Oakthicket wrote:
Lensman wrote:
Oakthicket wrote:
In the end, there wasn't a single significant Y2K problem anywhere in the world. This includes countries that did nothing to address Y2K 'issues'. The idiocy of the masses was never widely discussed. The subject disappeared quickly.
Bullshit.
The reason the Y2K computer bug didn't result in widespread problems was that programmers worked hard, and successfully, to solve the problem in advance.
Despite this, when I was working for U.S. Sprint, it was reported internally that one of the Sprint call centers went down promptly at midnight as the clock ticked over from 1999 to 2000. Admittedly it was only out for a few hours, but to pretend the problem didn't exist is absurd.
Complete and utter bullshit. You've joined the fringe woo-woo crowd on this one Lens. Show me one power plant that went down, one elevator that got stuck, one flight that crashed, one anything of significance.
My company spent $40 million and found absolutely nothing.
The Y2K outcome isn't a matter of opinion, speculation or uncertainty. It's a matter of public record. There were numerous countries that did nothing. There were numerous corporations that did nothing. Nothing happened.
I'll save you the trouble of looking up Wiki on Y2K problems on January 1, 2000. Here they are.
* In Sheffield, United Kingdom, incorrect Down's syndrome test results were sent to 154 pregnant women and two abortions were carried out as a direct result of a Y2K bug. Four Down's syndrome babies were also born to mothers who had been told they were in the low-risk group.
* In Ishikawa, Japan, radiation-monitoring equipment failed at midnight; however, officials stated there was no risk to the public.
* In Onagawa, Japan, an alarm sounded at a nuclear power plant at two minutes after midnight.
* In Japan, at two minutes past midnight, Osaka Media Port, a telecommunications carrier, found errors in the date management part of the company's network. The problem was fixed by 02:43 and no services were disrupted.
* In Japan, NTT Mobile Communications Network (NTT DoCoMo), Japan's largest cellular operator, reported on 1 January 2000, that some models of mobile telephones were deleting new messages received, rather than the older messages, as the memory filled up.
* In Australia, bus-ticket-validation machines in two states failed to operate.
* In the United States, 150 slot machines at race tracks in Delaware stopped working.
* In the United States, the U.S. Naval Observatory, which runs the master clock that keeps the country's official time, gave the date on its website as Jan. 1, 19100.
* In France, the national weather forecasting service, Meteo France, said a Y2K bug made the date on a webpage show a map with Saturday's weather forecast as "01/01/19100". This also occurred on other websites, including att.net, at the time a general-purpose portal site primarily for AT&T Worldnet customers in the United States.
With the exception of the Sheffield, England incident, none of the other events would normally warrant media attention.
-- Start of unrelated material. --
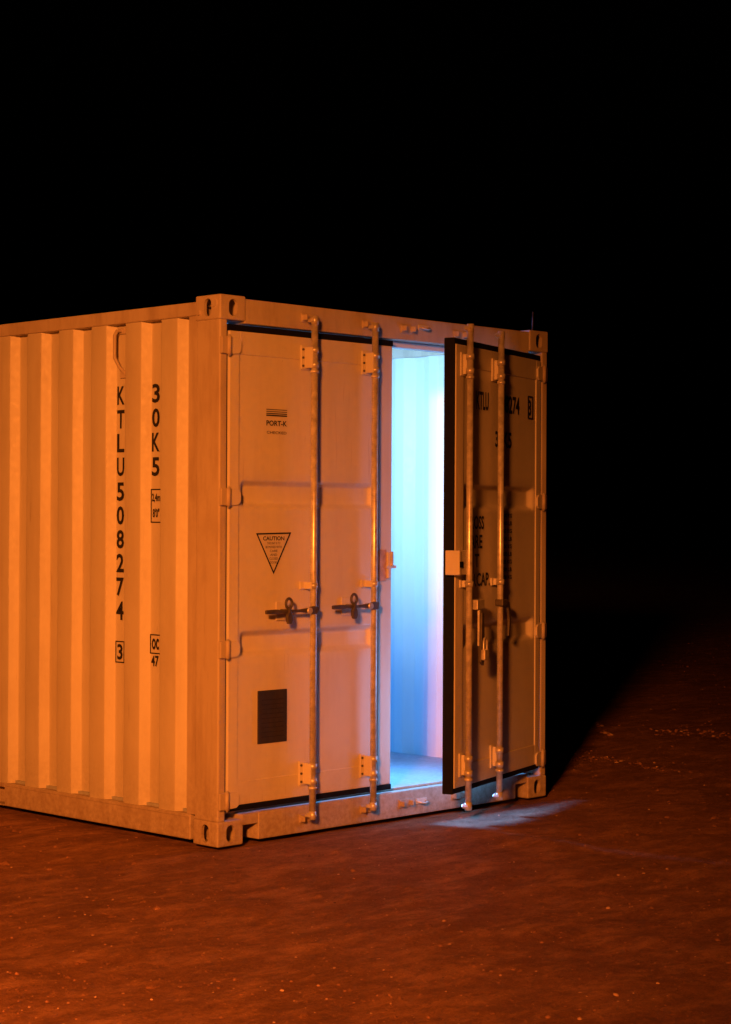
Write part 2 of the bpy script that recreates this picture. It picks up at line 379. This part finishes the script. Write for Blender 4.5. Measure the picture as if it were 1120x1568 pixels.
def T(n,s_,u0,u1,zc,h,m=INK): text(n,s_,abs(u0-u1),h,(-(u0+u1)/2,.0155,zc),'-y',RD,m)
T('door_code','KTLU',.905,.745,2.155,.095); T('door_code_2','08274',.570,.320,2.155,.095)
T('door_code_3','3',.190,.150,2.155,.085)
for n,(a,b,c,e) in enumerate(((.205,.135,2.213,2.219),(.205,.135,2.095,2.101),(.205,.199,2.101,2.213),(.141,.135,2.101,2.213))):
    box(f'door_check_frame_{n}',-a,-b,.0112,.0134,c,e,INK,RD,0)
T('door_code_4','30K5',.655,.43,1.965,.085)
for i,(s_,a,b) in enumerate((('GROSS',1.03,.80),('TARE',1.03,.82),('NET',1.03,.86),('CU.CAP.',1.03,.72))):
    T(f'weight_{i}',s_,a,b,1.525-i*.098,.070)
for i in range(9):
    T(f'weights_num_{i}',('40.100 KG','88.400 LB','3.020 KG','6.650 LB')[i%4],.60,.42,1.562-i*.041,.022)
box('lock_box_2',-1.215,-1.02,-.030,.010,1.262,1.385,DOORP,RD,.004)
box('lock_box_side',-1.222,-1.196,-.034,.045,1.262,1.385,DOORP,RD,.004)
box('lock_box_slot',-1.222+.003,-1.18,-.0365,-.033,1.30,1.33,RUBBER,RD,0)
box('hasp_plate',-1.075,-.985,-.070,-.020,1.085,1.135,STEEL,RD,.004)
box('hasp_arm',-1.045,-1.015,-.066,-.054,.90,1.09,STEEL,RD,.004)
prism('hanging_lever',[(-1.055,.82),(-1.02,.80),(-1.005,.86),(-1.012,1.0),(-1.02,1.07),(-1.045,1.07),(-1.05,.95)],-.082,-.068,CAST,RD,.003)
box('padlock_body',-1.060,-1.005,-.105,-.082,.83,.885,STEEL,RD,.008)
tube('padlock_shackle',[(-1.053,-.094,.88),(-1.053,-.094,.925),(-1.043,-.094,.94),(-1.022,-.094,.94),(-1.012,-.094,.925),(-1.012,-.094,.88)],.006,STEEL,RD)
box('lever_clamp',-.735,-.665,-.066,-.020,1.09,1.125,CAST,RD,.005)
prism('second_lever',[(-.64,.93),(-.615,.93),(-.60,1.02),(-.625,1.11),(-.70,1.12),(-.70,1.09),(-.645,1.08),(-.630,1.02)],-.060,-.046,CAST,RD,.003)

# ---------------------------------------------------------------- ground
def axis():
    a=[-3.6+i*.045 for i in range(0,int(9/.045))]
    lo=[];x=-3.6;st=.045
    while x>-3000: st*=1.12; x-=st; lo.append(x)
    hi=[];x=a[-1];st=.045
    while x<3000: st*=1.12; x+=st; hi.append(x)
    return lo[::-1]+a+hi
ax=axis(); ay=[v-2.0 for v in axis()]
bm=bmesh.new(); G=[]
def gz(x,y):
    n=.030*noise.noise(Vector((x*.45,y*.45,0)))+.018*noise.noise(Vector((x*1.9,y*1.9,5)))+.012*noise.noise(Vector((x*4.5,y*4.5,9)))+.007*noise.noise(Vector((x*9,y*9,7)))
    r=math.hypot(x-1.2,y-3); 
    dx=max(0,-x,x-W); dy=max(0,-y,y-L); dd=math.hypot(dx,dy)
    k=min(1,dd/1.2); big=min(1,max(0,(r-12)/40))
    return n*(.25+.75*k)*.9+ .25*big*noise.noise(Vector((x*.05,y*.05,2)))-.004-.014*(1-min(1,dd/.12))
for y in ay: G.append([bm.verts.new((x,y,gz(x,y) if abs(x)<300 and abs(y)<300 else 0)) for x in ax])
for r0,r1 in zip(G,G[1:]):
    for i in range(len(ax)-1):
        f=bm.faces.new((r0[i],r0[i+1],r1[i+1],r1[i])); f.smooth=True
me=bpy.data.meshes.new('ground'); bm.to_mesh(me); bm.free()
GM,nt,b=newmat('packed_red_earth')
geo=N(nt,'ShaderNodeNewGeometry'); pos=geo.outputs['Position']
def nz(sc,det=6.0,ro=.6,vec=pos):
    n=N(nt,'ShaderNodeTexNoise',Scale=sc,Detail=det,Roughness=ro); nt.links.new(vec,n.inputs['Vector']); return n.outputs[0]
a1=nz(1.1); a2=nz(14,8.0,.72); a3=nz(95,4.0,.7)
mp=N(nt,'ShaderNodeMapping'); mp.inputs['Rotation'].default_value=(0,0,math.radians(-44)); mp.inputs['Scale'].default_value=(1.0,2.4,1); nt.links.new(pos,mp.inputs[0])
a4=nz(2.8,8.0,.70,mp.outputs[0])
c=ramp(nt,a1,[(.3,(.26,.118,.068)),(.7,(.41,.19,.11))])
c=mix(nt,ramp(nt,a2,[(.38,0),(.70,.7)]),c,(.16,.072,.042))
c=mix(nt,ramp(nt,a4,[(.48,0),(.66,.7)]),c,(.58,.29,.17))
c=mix(nt,ramp(nt,a4,[(.28,.6),(.42,0)]),c,(.14,.062,.036))
c=mix(nt,ramp(nt,a3,[(.60,0),(.72,.7)]),c,(.66,.40,.26))
c=mix(nt,ramp(nt,a3,[(.28,.8),(.40,0)]),c,(.08,.038,.024))
nt.links.new(c,b.inputs['Base Color']); b.inputs['Roughness'].default_value=.95
b.inputs['Specular IOR Level'].default_value=.15
p=None
for h,st,di in ((a4,.9,.05),(a2,.9,.035),(a3,.8,.008)):
    bp=N(nt,'ShaderNodeBump',Strength=st,Distance=di); nt.links.new(h,bp.inputs['Height'])
    if p: nt.links.new(p,bp.inputs['Normal'])
    p=bp.outputs[0]
nt.links.new(p,b.inputs['Normal'])
obj('ground',me,GM,None)

STONE,nt,b=newmat('gravel_stone')
oi=N(nt,'ShaderNodeNewGeometry'); 
c=ramp(nt,oi.outputs['Random Per Island'],[(0,(.18,.08,.052)),(.8,(.42,.20,.13)),(1,(.70,.46,.32))]); nt.links.new(c,b.inputs['Base Color']); b.inputs['Roughness'].default_value=.95
b.inputs['Specular IOR Level'].default_value=.15
ico=bmesh.new(); bmesh.ops.create_icosphere(ico,subdivisions=1,radius=1); ico.verts.index_update(); iv=np.array([v.co[:] for v in ico.verts]); iff=np.array([[v.index for v in f.verts] for f in ico.faces]); ico.free()
R=np.array([.697,-.717]);Fw=np.array([.717,.697]);CP=np.array([-5.932,-6.719])
class Scatter:
    def __init__(s): s.V=[];s.F=[];s.off=0
    def add(s,x,y,r,sink=.05):
        if -0.02<x<W+.02 and -.02<y<L: return
        j=iv*(1+.2*rng.standard_normal(iv.shape))*np.array([1,rng.uniform(.6,1.1),rng.uniform(.4,.7)])*r
        t=rng.uniform(0,6.28); ct,sn=math.cos(t),math.sin(t)
        s.V.append(np.stack([j[:,0]*ct-j[:,1]*sn+x,j[:,0]*sn+j[:,1]*ct+y,j[:,2]+gz(x,y)+r*sink],1)); s.F.append(iff+s.off); s.off+=len(iv)
    def build(s,name,mat):
        me=bpy.data.meshes.new(name); me.from_pydata(np.concatenate(s.V).tolist(),[],np.concatenate(s.F).tolist()); obj(name,me,mat,None)
g=Scatter()
for i in range(15000):
    D=4.8+ (rng.random()**1.5)*24; Lx=rng.uniform(-.30,.34)*D
    P=CP+R*Lx+Fw*D
    g.add(P[0],P[1],min(.018,rng.lognormal(-5.75,.45))*(1+.03*max(0,D-8)))
for (D0,L0,D1,L1,n,sz) in ((12.4,1.22,12.0,2.0,110,.009),(13.9,2.1,13.2,3.3,170,.011),(14.5,1.7,13.8,1.75,40,.012)):
    for i in range(n):
        t=rng.random(); P=CP+R*(L0+(L1-L0)*t+rng.normal(0,.03))+Fw*(D0+(D1-D0)*t+.25*math.sin(t*5)+rng.normal(0,.10)); g.add(P[0],P[1],sz*rng.uniform(.4,1.6))
g.build('gravel',STONE)
g=Scatter()
for i in range(2200):
    D=4.8+ (rng.random()**1.3)*12; Lx=rng.uniform(-.26,.30)*D
    P=CP+R*Lx+Fw*D
    g.add(P[0],P[1],min(.030,rng.lognormal(-4.7,.45)),-.18)
g.build('earth_clods',GM)

# ---------------------------------------------------------------- lights
def aim(o,t): o.rotation_euler=(Vector(t)-o.location).to_track_quat('-Z','Y').to_euler()
l=bpy.data.lights.new('sodium_flood_lamp','SPOT'); l.energy=7100; l.color=(1,.232,.028); l.spot_size=math.radians(56); l.spot_blend=1.0; l.shadow_soft_size=.42
o=bpy.data.objects.new('sodium_flood_lamp',l); COL.objects.link(o); o.location=(-8.05,-6.45,3.8); aim(o,(-2.1,-.05,.35))
box('lamp_bracket',.064,.075,.70,.98,1.93,2.03,INPAINT,C,.004)
l=bpy.data.lights.new('container_work_lamp','SPOT'); l.energy=270; l.color=(.46,.80,1); l.spot_size=math.radians(64); l.spot_blend=1.0; l.shadow_soft_size=.09
o=bpy.data.objects.new('container_work_lamp',l); COL.objects.link(o); o.location=(.20,.85,1.98); aim(o,(2.35,.86,1.86)); o.parent=C
l=bpy.data.lights.new('container_blue_lamp','AREA'); l.shape='RECTANGLE'; l.size=.25; l.size_y=2.6; l.energy=100; l.color=(.03,.27,1)
o=bpy.data.objects.new('container_blue_lamp',l); COL.objects.link(o); o.location=(.9,2.2,2.45); aim(o,(1.3,1.2,0)); o.parent=C
l=bpy.data.lights.new('added_spill_spot','SPOT'); l.energy=3600; l.color=(.10,.40,1); l.spot_size=math.radians(30); l.spot_blend=1.0; l.shadow_soft_size=.34  # added spot, throws the blue spill on the ground under the open door
o=bpy.data.objects.new('added_spill_spot',l); COL.objects.link(o); o.location=(.62,3.1,2.15); aim(o,(1.45,-.34,.0)); o.parent=C

w=bpy.data.worlds.new('World'); S.world=w; w.use_nodes=True; nt=w.node_tree
sk=nt.nodes.new('ShaderNodeTexSky'); sk.sky_type='NISHITA'; sk.sun_disc=False; sk.sun_elevation=math.radians(-4); sk.sun_rotation=math.radians(200)
nt.links.new(sk.outputs[0],nt.nodes['Background'].inputs[0]); nt.nodes['Background'].inputs[1].default_value=.006

# ---------------------------------------------------------------- camera
cd=bpy.data.cameras.new('camera'); cd.sensor_fit='HORIZONTAL'; cd.sensor_width=24; cd.lens=2932/1120*24; cd.clip_end=6000
cam=bpy.data.objects.new('camera',cd); COL.objects.link(cam); S.camera=cam
r=Vector((.697,-.717,0)).normalized(); f=Vector((.717,.697,0)).normalized()
M=Matrix((r,Vector((0,0,1)),-f)).transposed().to_4x4()
M=Matrix.Translation((-5.932,-6.719,1.536))@M@Matrix.Rotation(math.radians(.235),4,'X')@Matrix.Rotation(math.radians(.27),4,'Z')
cam.matrix_world=M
The types of Y2K issues reported happen all the time for different reasons. That includes the Sheffield incident.
Although there are no firm numbers, estimates of worldwide Y2K expenses are in the $300 - $500 billion range. I'm sure many folks appreciated getting new computers and system upgrades because of Y2K paranoia.
Your comment about programmers working hard, therefore avoiding Y2K issues is the same as superstitious tribes sacrificing someone every day before dawn to ensure that the sun comes up. When the sun rises, it reinforces their beliefs that human sacrifice was necessary.
As with many things the actual answer is somewhere in between these extremes. I was a regional CIO for Lockheed Martin during the run-up to Y2K and was responsible for many millions of lines of legacy applications code that needed to be remediated for Y2K rediness.
Our remediation projects were substantial in scope and there is no doubt that there were some real issues that would have caused real problems with substantial financiatial and operational consequences had nothing been done. And yes, a lot of programmer/analysts worked hard to avoid these issues. The fixes however were very straight forward so it was merely a matter of finding all the issues, making the code changes and testing them for Y2K compliance (the testing was actually one of the more difficult parts). In LM, I do not recall any major Y2K caused outages/losses.
That being said, I think I can speak for most of my peers at the time (with whom I attended endless conferences, etc. that were held on the subject) that the whole Y2K threat was totally overblown by non-computer literate management who a non-computer literate press had in a non-computer literate tizzy over the whole business which was really just another (among many) legacy applications issue to be resolved. The amount of time money and worry afforded to Y2K issues was absolutely ridiculous IMO.